Not that he didn’t use doctrine in preaching the Gospel and defending the faith. Paul was a master evangelist and apologist, quoting liberally and extensively from his knowledge of the Scriptures. But, Paul knew that the reality is in person of Christ, and in Christ alone. The reality is in a relationship with the risen Savior through the work of the Holy Spirit who was left to guide us into all truth.

This is also not to say that truth changes and deviates from what has been revealed and preserved in the Scripture that we have. But, truth is not as rigid as we like to make it in our relentless quest for certainty.

I dare say that some of us would rather have certainty than the living Christ. If we could just box it all up and tie it up neatly with a bow, we wouldn’t have to rely so much on that relationship we have with God through the Spirit. We could “do this” on our own.

We have not come to a mountain that can be touched…. But we have come to the city of the living God. (Hebrews 12:18, 22) We no longer worship on this mountain or that one; we worship in spirit and truth. (John 4:24)
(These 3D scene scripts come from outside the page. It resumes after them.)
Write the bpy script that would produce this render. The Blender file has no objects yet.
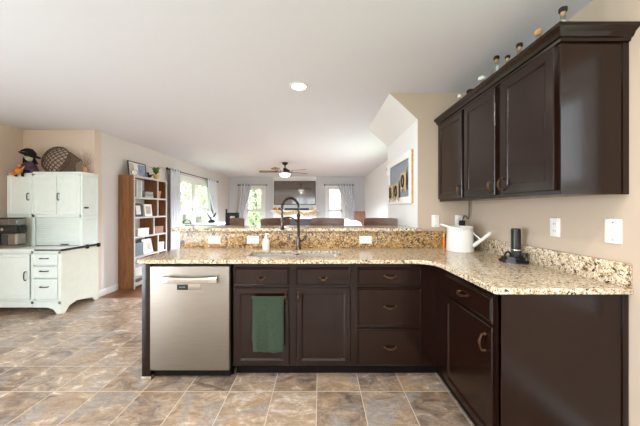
import bpy, bmesh, math, random
from mathutils import Vector, Matrix
random.seed(7)
R = math.radians
PI = math.pi
C = bpy.context.scene.collection
SC = bpy.context.scene

# ------------------------------------------------------------------ camera
F, VX, VY, H = 272.0, 320.0, 209.0, 1.295       # focal length in px, vanishing point, eye height
cd = bpy.data.cameras.new('camera'); cam = bpy.data.objects.new('camera', cd); C.objects.link(cam)
cam.location = (0, 0, H); cam.rotation_euler = (PI/2, 0, 0)
cd.sensor_width = 36; cd.lens = 36*F/640
cd.shift_x = (320-VX)/640; cd.shift_y = (VY-213)/640
cd.clip_start = 0.05; cd.clip_end = 200
SC.camera = cam

# ------------------------------------------------------------------ world, sun, area lights, exposure
w = bpy.data.worlds.new('sky'); SC.world = w; w.use_nodes = True
bg = w.node_tree.nodes['Background']
bg.inputs[0].default_value = (0.88, 0.93, 1.0, 1); bg.inputs[1].default_value = 6.0
sd = bpy.data.lights.new('sun', 'SUN'); sd.energy = 5.0; sd.angle = R(3); sd.color = (1, .95, .86)
so = bpy.data.objects.new('sun', sd); C.objects.link(so); so.rotation_euler = (R(38), 0, R(12))
def area(name, loc, rot, sx, sy, power, col):
    l = bpy.data.lights.new(name, 'AREA'); l.shape = 'RECTANGLE'; l.size = sx; l.size_y = sy
    l.energy = power; l.color = col
    o = bpy.data.objects.new(name, l); C.objects.link(o); o.location = loc; o.rotation_euler = rot
    return o
# daylight lamps: patio door at left, plus added fill behind and in living room
area('patio_daylight', (-4.22, -.7, 1.1), (0, -PI/2, 0), 2.0, 2.6, 175, (.80, .88, 1.0))
area('rear_fill', (-.6, -2.92, 1.45), (PI/2, 0, 0), 3.2, 1.5, 16, (.88, .94, 1.0))  # soft fill from behind the camera, in an added rear window
area('living_side_fill', (1.50, 5.15, 1.1), (0, PI/2-.1, 0), 1.2, 1.7, 28, (.88, .94, 1.0))  # added fill brightening the living room from a made-up side window
SC.view_settings.view_transform = 'Standard'
SC.view_settings.look = 'None'
SC.view_settings.gamma = 1
SC.view_settings.use_curve_mapping = False
SC.view_settings.exposure = 0.22
try:
    SC.cycles.use_denoising = True
    SC.cycles.max_bounces = 10; SC.cycles.diffuse_bounces = 6; SC.cycles.transparent_max_bounces = 16
    SC.cycles.sample_clamp_indirect = 6
except Exception: pass

# ------------------------------------------------------------------ materials
M = {}
def newmat(name):
    m = bpy.data.materials.new(name); m.use_nodes = True
    nt = m.node_tree; b = nt.nodes['Principled BSDF']
    M[name] = m
    return m, nt, b
def nd(nt, typ, ins=None, **props):
    n = nt.nodes.new(typ)
    for k, v in props.items(): setattr(n, k, v)
    for k, v in (ins or {}).items():
        if isinstance(v, bpy.types.NodeSocket): nt.links.new(v, n.inputs[k])
        else: n.inputs[k].default_value = v
    return n
def ramp(nt, fac, stops, interp='LINEAR'):
    n = nt.nodes.new('ShaderNodeValToRGB'); e = n.color_ramp.elements
    n.color_ramp.interpolation = interp
    while len(e) < len(stops): e.new(0.5)
    for i, (p, c) in enumerate(stops):
        e[i].position = p; e[i].color = (*c, 1)
    nt.links.new(fac, n.inputs[0]); return n.outputs[0]
def mixc(nt, f, a, b, mode='MIX'):
    n = nt.nodes.new('ShaderNodeMix'); n.data_type = 'RGBA'; n.blend_type = mode
    for idx, v in ((0, f), (6, a), (7, b)):
        if isinstance(v, bpy.types.NodeSocket): nt.links.new(v, n.inputs[idx])
        else: n.inputs[idx].default_value = v if idx == 0 else (*v, 1)
    return n.outputs[2]
def pos(nt):
    return nt.nodes.new('ShaderNodeNewGeometry').outputs['Position']
def objc(nt):
    return nt.nodes.new('ShaderNodeTexCoord').outputs['Object']
def scaled(nt, v, s):
    return nd(nt, 'ShaderNodeVectorMath', {0: v, 1: s}, operation='MULTIPLY').outputs[0]
def bump(nt, b, h, strength=.2, dist=.01):
    n = nd(nt, 'ShaderNodeBump', {'Height': h, 'Strength': strength, 'Distance': dist})
    nt.links.new(n.outputs[0], b.inputs['Normal'])
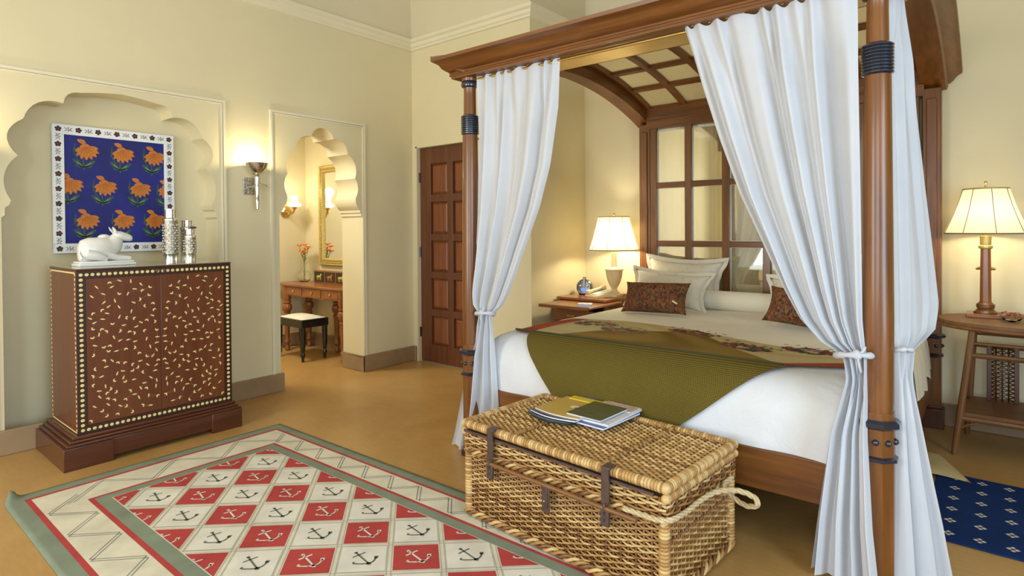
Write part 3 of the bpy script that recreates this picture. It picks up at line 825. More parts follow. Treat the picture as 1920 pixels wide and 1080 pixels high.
curtain('bed_curtain', 'white curtain swept across the bed front, tied to the right bedpost',
    rows([(x, yc-.02-.04*smooth01((.80-z)/.5), z) for x, z in [(-1.075, 2.245), (-.992, 1.98), (-.917, 1.736), (-.831, 1.489), (-.745, 1.296), (-.665, 1.111), (-.60, .986), (-.53, .905), (-.448, .862), (-.425, .77), (-.445, .70), (-.483, .568), (-.525, .242), (-.552, .012)]]),
    rows([(x, yc-.035-.075*smooth01((.80-z)/.5), z) for x, z in [(-.395, 2.245), (-.385, 1.6), (-.380, 1.2), (-.378, .995), (-.370, .905), (-.362, .862), (-.362, .80), (-.362, .70), (-.360, .568), (-.340, .242), (-.318, .012)]]),
    9, 23, (-.405, 2.515, .865), (.4, 0))
curtain('bed_curtain', 'white side curtain billowing to the right of the near bedpost',
    rows([(-.300, 2.62, 2.262), (-.290, 2.60, 1.6), (-.290, 2.60, 1.0), (-.285, 2.60, .93), (-.278, 2.60, .89), (-.275, 2.59, .80), (-.272, 2.585, .676), (-.268, 2.57, .433), (-.262, 2.56, .23), (-.255, 2.55, .012)]),
    rows([(-.285, 2.90, 2.262), (-.255, 2.93, 1.8), (-.229, 2.95, 1.512), (-.202, 3.0, 1.225), (-.183, 3.0, 1.03), (-.186, 2.92, .93), (-.240, 2.68, .885), (-.243, 2.66, .80), (-.225, 2.66, .676), (-.181, 2.70, .433), (-.142, 2.73, .23), (-.108, 2.76, .012)]),
    5, 37, (-.262, 2.615, .885), (-1, 0), depth=.030, bow=False)
# ------------------------------------------------------------------ inlaid cabinet
CX, CY0, CY1, CT = -4.075, 1.018, 1.902, 1.133
cab = thing('inlaid_cabinet', 'brown two-door cabinet with bone inlay vines on a dark plinth', 'cabinet', (-4.35, 1.46, 0))
CB = -4.615
pl = MB()
pl.box(CB, -4.012, CY0-.085, CY0+.16, 0, .128).box(CB, -4.012, CY1-.16, CY1+.04, 0, .128).box(CB, -4.02, CY0+.15, CY1-.15, .028, .128)
pl.build('plinth', M['dark_y'], cab, bevel=.004)
st = MB()
for o, z0, z1 in ((.058, .128, .143), (.04, .143, .158), (.022, .158, .176)):
    st.box(CB, CX+o, CY0-o-.01, CY1+o*.65, z0, z1)
st.build('plinth_moulding', M['dark_y'], cab, bevel=.004)
mb = MB(); mb.box(CB, CX-.004, CY0, CY1, .176, CT-.008); mb.build('carcass', M['cab'], cab, bevel=.003)
box('cabinet_top', (CB, CX+.004, CY0-.004, CY1+.004, CT-.008, CT), M['dark_y'], cab, bevel=.003)
mb = MB(); mb.box(CB+.01, CX+.002, CY0, CY1, CT, CT+.005); mb.build('glass_top', plain('glass_sheet', (.30, .33, .24), .08, 0, .03, coat=.5), cab, bevel=.002, label='glass sheet on the cabinet top')
fw = .046
strip_m = plain('dark_border', (.035, .012, .006), .35, coat=.3)
bd = MB(); x0, x1 = CX-.004, CX+.001
bd.box(x0, x1, CY0, CY0+fw, .176, CT-.010).box(x0, x1, CY1-fw, CY1, .176, CT-.010).box(x0, x1, CY0+fw, CY1-fw, CT-.010-fw, CT-.010).box(x0, x1, CY0+fw, CY1-fw, .176, .176+fw)
bd.build('front_border', strip_m, cab, smooth=0)
ymid = (CY0+CY1)/2
for a, b in ((CY0+fw+.001, ymid-.0015), (ymid+.0015, CY1-fw-.001)):
    box('door', (CX-.006, CX, a, b, .176+fw+.001, CT-.011-fw), M['cab'], cab, bevel=.002)
for yy in (ymid-.022, ymid+.022):
    k = MB(); k.ball((CX+.006, yy, CT-.030), .009, 10, 6); k.build('catch', M['dark_metal'], cab, smooth=180)
# beads of the border: lozenges a hair proud of the strip
def lozenge(mb, P, a, b):
    c = P(0, 0, .0012); q = [P(a*math.cos(t), b*math.sin(t), .0004) for t in [2*PI*k/8 for k in range(8)]]
    mb.add([c]+q, [(0, k+1, (k+1) % 8+1) for k in range(8)])
bm_ = MB()
def front(y, z): return lambda a, b, h: (CX+.001+h, y+a, z+b)
nn = 30
for k in range(nn):
    y = lerp(CY0+fw/2, CY1-fw/2, k/(nn-1))
    for z in (.176+fw/2, CT-.010-fw/2): lozenge(bm_, front(y, z), .0105, .0095)
for k in range(1, 31):
    z = lerp(.176+fw/2, CT-.010-fw/2, k/31)
    for y in (CY0+fw/2, CY1-fw/2): lozenge(bm_, front(y, z), .0105, .0095)
def side(x, z): return lambda a, b, h: (x+a, CY0-h-.0002, z+b)
for k in range(33):
    z = lerp(.20, CT-.03, k/32)
    for x in (CB+.022, CX-.022): lozenge(bm_, side(x, z), .0095, .0095)
for k in range(30):
    x = lerp(CB+.03, CX-.03, k/29)
    for z in (.186, CT-.022): lozenge(bm_, side(x, z), .012, .005)
bm_.build('bone_beads', M['bone'], cab, smooth=0, fix=False, kind='stuff', label='bone lozenges set along the cabinet edges')
# vines with leaves, mirrored on the two doors
rv = random.Random(21)
lv = MB(); vn = MB()
hw = ymid-(CY0+fw); hz0, hz1 = .176+fw, CT-.010-fw
pts = []
tries = 0
while len(pts) < 125 and tries < 6000:
    tries += 1
    p = (rv.uniform(.018, hw-.018), rv.uniform(hz0+.02, hz1-.02))
    if all(math.hypot(p[0]-q[0], p[1]-q[1]) > .0325 for q in pts): pts.append(p)
def leaf(mb, P, cx, cy, a, L, Wd):
    q = []
    for k in range(8):
        t = 2*PI*k/8; x = L*math.cos(t); y = Wd*math.sin(t)*(1-.35*math.cos(t))
        q.append(P(cx+x*math.cos(a)-y*math.sin(a), cy+x*math.sin(a)+y*math.cos(a), .0005))
    mb.add([P(cx, cy, .0011)]+q, [(0, k+1, (k+1) % 8+1) for k in range(8)])
for i, (d, z) in enumerate(pts):
    a = rv.uniform(0, 2*PI); typ = rv.random()
    for s in (-1, 1):
        P = lambda u, v, h, s=s: (CX+h, ymid+s*u, v)
        if typ < .55:      # a pair of leaves forming a heart
            for da in (-.75, .75): leaf(lv, P, d+.0075*math.cos(a+da), z+.0075*math.sin(a+da), a+da, .0085, .0042)
        else:
            leaf(lv, P, d, z, a, .0135, .0040)
        if i % 2 == 0:
            # thin vine curling to the nearest neighbour
            j = min((k for k in range(len(pts)) if k != i), key=lambda k: math.hypot(pts[k][0]-d, pts[k][1]-z))
            e = pts[j]; mx, mz = (d+e[0])/2+.012*math.sin(i), (z+e[1])/2+.012*math.cos(i)
            prev = None
            for k in range(7):
                t = k/6; x = (1-t)**2*d+2*t*(1-t)*mx+t*t*e[0]; zz = (1-t)**2*z+2*t*(1-t)*mz+t*t*e[1]
                if prev:
                    dx, dz = x-prev[0], zz-prev[1]; L = math.hypot(dx, dz)+1e-9; nx, nz = -dz/L*.0009, dx/L*.0009
                    vn.add([P(prev[0]+nx, prev[1]+nz, .0003), P(x+nx, zz+nz, .0003), P(x-nx, zz-nz, .0003), P(prev[0]-nx, prev[1]-nz, .0003)], [(0, 1, 2, 3)])
                prev = (x, zz)
lv.build('bone_leaves', M['bone'], cab, smooth=0, fix=False, kind='stuff', label='bone leaf inlay scattered over both doors')
vn.build('vine_lines', M['bone_line'], cab, smooth=0, fix=False, kind='stuff')

# ------------------------------------------------------------------ painting in the niche
PX = XL-.185
pa = thing('framed_painting', 'blue floral painting in a white frame with rosette border, above the cabinet', 'painting', (PX, 1.451, 1.64))
py0, py1, pz0, pz1 = 1.080, 1.822, 1.207, 2.068
iy0, iy1, iz0, iz1 = 1.145, 1.757, 1.270, 2.003
fr = MB()
for b in ((py0, py1, pz0, iz0), (py0, py1, iz1, pz1), (py0, iy0, iz0, iz1), (iy1, py1, iz0, iz1)):
    fr.box(PX, PX+.024, b[0], b[1], b[2], b[3])
fr.build('picture_frame', M['white_paint'], pa, smooth=0, bevel=.002)
MB().box(PX+.002, PX+.014, iy0, iy1, iz0, iz1).build('canvas', M['blue'], pa, smooth=0)
ro = MB()
def rosette(y, z, r, a0):
    for k in range(5):
        a = a0+2*PI*k/5; c = (y+r*.62*math.cos(a), z+r*.62*math.sin(a))
        ro.poly([(PX+.0252, c[0]+r*.42*math.cos(t)*1.0, c[1]+r*.42*math.sin(t)) for t in [2*PI*q/7 for q in range(7)]], 0)
    ro.poly([(PX+.0256, y+r*.33*math.cos(t), z+r*.33*math.sin(t)) for t in [2*PI*q/7 for q in range(7)]], 1)
def scroll(y, z, ax):
    for (u, v, a, L) in ((-.014, .006, .6, .011), (-.014, -.007, -.6, .011), (0, .003, 1.2, .009), (.004, -.006, .2, .008), (.015, .006, 2.4, .011), (.015, -.006, -2.4, .011), (0, .012, 0, .005), (0, -.012, 0, .005)):
        yy, zz = (y+u, z+v) if ax == 'y' else (y+v, z+u)
        a = -a
        if ax == 'z': a = PI/2-a
        ro.poly([(PX+.0252, yy+L*math.cos(t)*math.cos(a)-.0030*math.sin(t)*math.sin(a), zz+L*math.cos(t)*math.sin(a)+.0030*math.sin(t)*math.cos(a)) for t in [2*PI*q/6 for q in range(6)]], 2)
m = .033
for k in range(7):
    y = lerp(py0+m, py1-m, k/6)
    for z in (pz0+m-.002, pz1-m+.002):
        rosette(y, z, .019, .3+k)
        if k < 6: scroll(y+(py1-py0-2*m)/12, z, 'y')
for k in range(9):
    z = lerp(pz0+m, pz1-m, k/8)
    for y in (py0+m-.002, py1-m+.002):
        if 0 < k < 8: rosette(y, z, .019, k*1.3)
        if k < 8: scroll(y, z+(pz1-pz0-2*m)/16, 'z')
ro.build('border_flowers', [M['ink'], M['ink_red'], M['ink_grey']], pa, smooth=0, fix=False, kind='stuff', label='dark rosettes and grey scrolls printed around the frame')
# one flower, built by clipping its outlines to the canvas
def clip(poly, lo, hi, ax):
    for side_, lim in ((1, lo), (-1, hi)):
        o = []
        for i in range(len(poly)):
            p, q = poly[i], poly[(i+1) % len(poly)]
            ip, iq = side_*(p[ax]-lim) >= 0, side_*(q[ax]-lim) >= 0
            if ip: o.append(p)
            if ip != iq:
                t = (lim-p[ax])/(q[ax]-p[ax]); o.append(tuple(lerp(p[k], q[k], t) for k in (0, 1)))
        poly = o
        if len(poly) < 3: return []
    return poly
def clip_rect(poly, x0, x1, y0, y1):
    p = clip(poly, x0, x1, 0); return clip(p, y0, y1, 1) if p else []
def painted_flower(cy, cz, s=1.0):
    mb = MB()
    def shape(pts, h, m_):
        q = clip_rect([(cy+s*a, cz+s*b) for a, b in pts], iy0+.001, iy1-.001, iz0+.001, iz1-.001)
        if q: mb.poly([(PX+.0142+h, a, b) for a, b in q], m_)
    def petal(ax, az, ang, L, Wd, h, m_, tip=.6):
        P = []
        for t, wv in ((0, .25), (.3, .8), (.6, 1.0), (.82, .72), (1, 0), (.82, -.72), (.6, -1), (.3, -.8), (0, -.25)):
            x = L*t; y = Wd*wv; P.append((ax+x*math.cos(ang)-y*math.sin(ang), az+x*math.sin(ang)+y*math.cos(ang)))
        shape(P, h, m_)
    # stem, leaves
    shape([(-.008, -.045), (.002, -.045), (.006, -.125), (-.004, -.125)], .0001, 2)
    shape([(-.052, .055), (-.046, .055), (-.050, -.01), (-.012, -.09), (-.018, -.09), (-.058, -.01)], .0001, 2)
    for a, L, wd in ((.62, .085, .013), (2.45, .085, .013), (.15, .050, .008), (2.95, .050, .008)): petal(0, -.105, a, L, wd, .0002, 2)
    for a, L, wd in ((.62, .05, .003), (2.45, .05, .003)): petal(.01*math.cos(a), -.105+.01*math.sin(a), a, L, wd, .0003, 3)
    petal(-.055, .025, -1.2, .03, .009, .0002, 2)
    # bud
    petal(-.035, .078, -.35, .052, .016, .0004, 0)
    # drooping fan of petals from the upper middle
    for k, a in enumerate((-2.62, -2.25, -1.88, -1.52, -1.16, -.80, -.45, -.10)):
        L = (.066, .080, .086, .088, .088, .088, .084, .072)[k]
        petal(.012, .034, a, L*1.06, .0140, .0005+.00005*k, 0)
        petal(.012, .034, a+.12, L*.72, .0022, .0012, 1)
    petal(-.02, .035, .05, .06, .020, .0011, 0)
    return mb.build('painted_flower', [M['orange'], M['orange_d'], M['leafp'], M['ink_grey']], pa, smooth=0, fix=False)
cw, ch = iy1-iy0, iz1-iz0
for fy, fz in ((.18, .855), (.535, .850), (.865, .845), (.03, .53), (.355, .525), (.71, .52), (1.01, .515), (.18, .205), (.535, .205), (.865, .21)):
    painted_flower(iy0+fy*cw, iz0+fz*ch, 1.0)

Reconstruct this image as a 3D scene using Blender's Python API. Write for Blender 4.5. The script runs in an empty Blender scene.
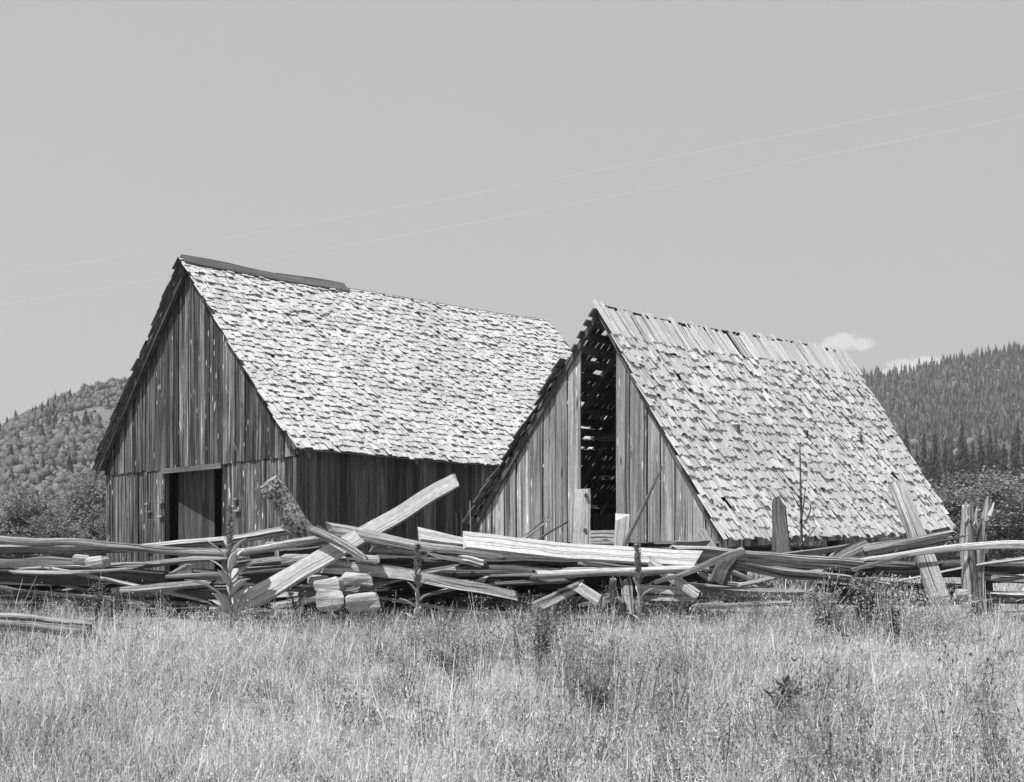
import bpy, math, random
import numpy as np
from mathutils import Vector, Matrix, noise as mnoise

random.seed(11)
rng = np.random.default_rng(5)
R = math.radians
C = bpy.context.scene
col = C.collection
F, CU, HV, CZ = 1400.0, 512.0, 565.0, 1.6       # focal length in px, centre column, horizon row, eye height

def at(u, v, d):
    """a point of the place that stands d metres in front of the eye"""
    return Vector(((u - CU) / F * d, d, CZ + (HV - v) / F * d))

# ------------------------------------------------------------------ mesh builder
class MB:
    def __init__(self):
        self.V, self.F, self.UV, self.T = [], [], [], []
    def face(self, idx, uv, tone):
        self.F.append(tuple(idx)); self.UV.extend(uv); self.T.append(tone)
    def loft(self, rings, tone=None, caps=True):
        if tone is None: tone = random.random()
        n = len(rings[0]); b = len(self.V)
        for r in rings: self.V.extend([tuple(p) for p in r])
        uo, vo = random.random() * 50, random.random() * 50
        per = [0.0]
        big = max(rings, key=lambda r: (Vector(r[0]) - Vector(r[n // 2])).length)
        for i in range(n): per.append(per[-1] + (Vector(big[(i + 1) % n]) - Vector(big[i])).length)
        ln = 0.0
        for k in range(len(rings) - 1):
            l2 = ln + (Vector(rings[k + 1][0]) - Vector(rings[k][0])).length
            for i in range(n):
                j = (i + 1) % n
                a0, a1 = b + k * n + i, b + k * n + j
                self.face((a0, a1, a1 + n, a0 + n),
                          ((uo + per[i], vo + ln), (uo + per[i + 1], vo + ln), (uo + per[i + 1], vo + l2), (uo + per[i], vo + l2)), tone)
            ln = l2
        if caps:
            for k, rv in ((0, True), (len(rings) - 1, False)):
                ids = [b + k * n + i for i in range(n)]
                if rv: ids.reverse()
                o = Vector(self.V[ids[0]])
                self.face(ids, [(uo + (Vector(self.V[q]) - o).x * .4 + (Vector(self.V[q]) - o).y * .4, vo + (Vector(self.V[q]) - o).z * .2) for q in ids], tone)
    def box(self, lo, hi, tone=None, grain='z'):
        (x0, y0, z0), (x1, y1, z1) = lo, hi
        if grain == 'z':
            r = [[(x0, y0, z), (x1, y0, z), (x1, y1, z), (x0, y1, z)] for z in (z0, z1)]
        elif grain == 'x':
            r = [[(x, y0, z0), (x, y1, z0), (x, y1, z1), (x, y0, z1)] for x in (x0, x1)]
        else:
            r = [[(x0, y, z0), (x0, y, z1), (x1, y, z1), (x1, y, z0)] for y in (y0, y1)]
        self.loft(r, tone)
    def build(self, name, mat, parent=None, smooth=False, origin=None):
        me = bpy.data.meshes.new(name)
        V = self.V
        if origin is not None:
            V = [(p[0] - origin[0], p[1] - origin[1], p[2] - origin[2]) for p in V]
        me.from_pydata(V, [], self.F)
        uvl = me.uv_layers.new(name='UVMap')
        uvl.data.foreach_set('uv', np.array(self.UV, dtype=np.float32).ravel())
        at_ = me.attributes.new('tone', 'FLOAT', 'FACE')
        at_.data.foreach_set('value', np.array(self.T, dtype=np.float32))
        if smooth: me.polygons.foreach_set('use_smooth', [True] * len(me.polygons))
        me.materials.append(mat); me.update()
        o = bpy.data.objects.new(name, me); col.objects.link(o)
        if parent is not None: o.parent = parent
        if origin is not None: o.location = origin
        return o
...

These verses suggest that the vitality of faith is very much more than what we can reduce to doctrine!

As I look back on the task I set out to accomplish in college, to define and defend the concept of inerrancy, I remember the struggle. I had hopes of developing a sound defense to that doctrine, but I failed. I now see more clearly than I did at the time why I failed. I believe, now, that we err in trying to force the concept of inerrancy on the Bible.

Fortunately, that failure didn’t undo me at the time. I had learned not to be so rigid in my assessments. I read early on that “the word of God is living and active, sharper than any two-edged sword, piercing to the division of soul and of spirit, of joints and of marrow, and discerning the thoughts and intentions of the heart.” (Hebrews 4:12) I took that to heart. I intuitively understood that God’s word isn’t something we can reduce to fit in a box.

Certainly, all Scripture is “God-breathed”. It is “profitable for teaching, for reproof, for correction, and for training in righteousness.” Its purpose is to provide all we need to be equipped for every good work. (2 Tim. 3:16-17) But that is not the same thing as “inerrant”.

Considering the history of the development of the concept of inerrancy, we can appreciate how it came to be. The Reformation established the prime authority of Scripture. The rationalist movement threatened to undo that prime authority. So, the concept of inerrancy was developed in response, to attempt to preserve the authority of Scripture in terms that a rationalist might accept.

But there is a danger in establishing doctrine in reaction to the predominant world views of particular periods of time (the “spirit of the age”). The danger is that we take our eyes off the Scripture that is our guide, and we develop our views in contrast to the world.

We can err as much from Scripture in contrasting our views to the current world views as we can err in harmonizing our views with the current world views. In all cases, our benchmark is Scripture, not the current world views (whether we use it as a benchmark for harmonizing or contrasting our positions).